Miraż wolności
2012-04-02, 14:04 | aktualizacja 2012-04-03, 10:04
- Ten film jest o świecie, który nas otacza, jest zaproszeniem do myślenia o tym świecie, a wydaje mi się, że taką cechą charakteryzują się słuchacze Trójki - mówił Artur Liebhart zachęcając do obejrzenia "Osaczonych".
Posłuchaj
- To jest zaproszenie do posłuchania bardzo tęgich głów: socjologów, politologów, ekonomistów z całego świata, którzy przybliżą nam w jaki sposób, na jakich warunkach i dlaczego neoliberalizm jest dziś swoistym monoteizmem w naukach społecznych - mówi w Trójce Artur Liebhart.
"Osaczeni.
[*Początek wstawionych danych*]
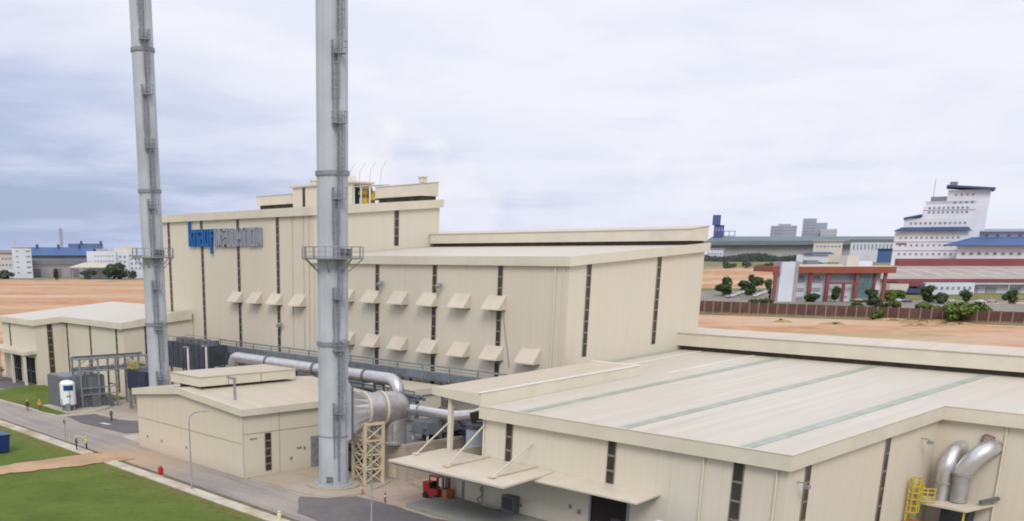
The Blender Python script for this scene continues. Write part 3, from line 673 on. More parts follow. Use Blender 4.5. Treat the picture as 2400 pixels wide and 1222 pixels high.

Demokracja w sidłach neoliberalizmu" polemizuje z tezą Fukuyamy o "końcu historii". Bohaterami filmu są znani współcześni naukowcy i myśliciele, którzy próbują wyjaśnić dlaczego neoliberalizm przyjmowany jest w sposób oczywisty, bezkrytyczny, niczym religia.
- Reżyser Richard Brouillette szuka odpowiedzi na pytanie, dlaczego każda forma krytyki jest postrzegana jako opinia wariatów - podkreśla dyrektor festiwalu Planete Doc i dodaje, że nie jest to film jedynie dla ekonomistów, ale każdego, kto interesuje się otaczającym światem.
Czarno-biały, pozbawiony ozdobników, efektów specjalnych i ironii film to szokujący, dwuipółgodzinny traktat o neoliberalnym mirażu wolności. Mirażu, który mimo wielkiego kryzysu, nadal trwa. Nie ma tu łatwych odpowiedzi. Jest za to wiele pytań, których nie można zbyć milczeniem.
Film powstał w 2008 roku, był wielokrotnie nagradzany, a w Polsce właśnie ukazał się na DVD.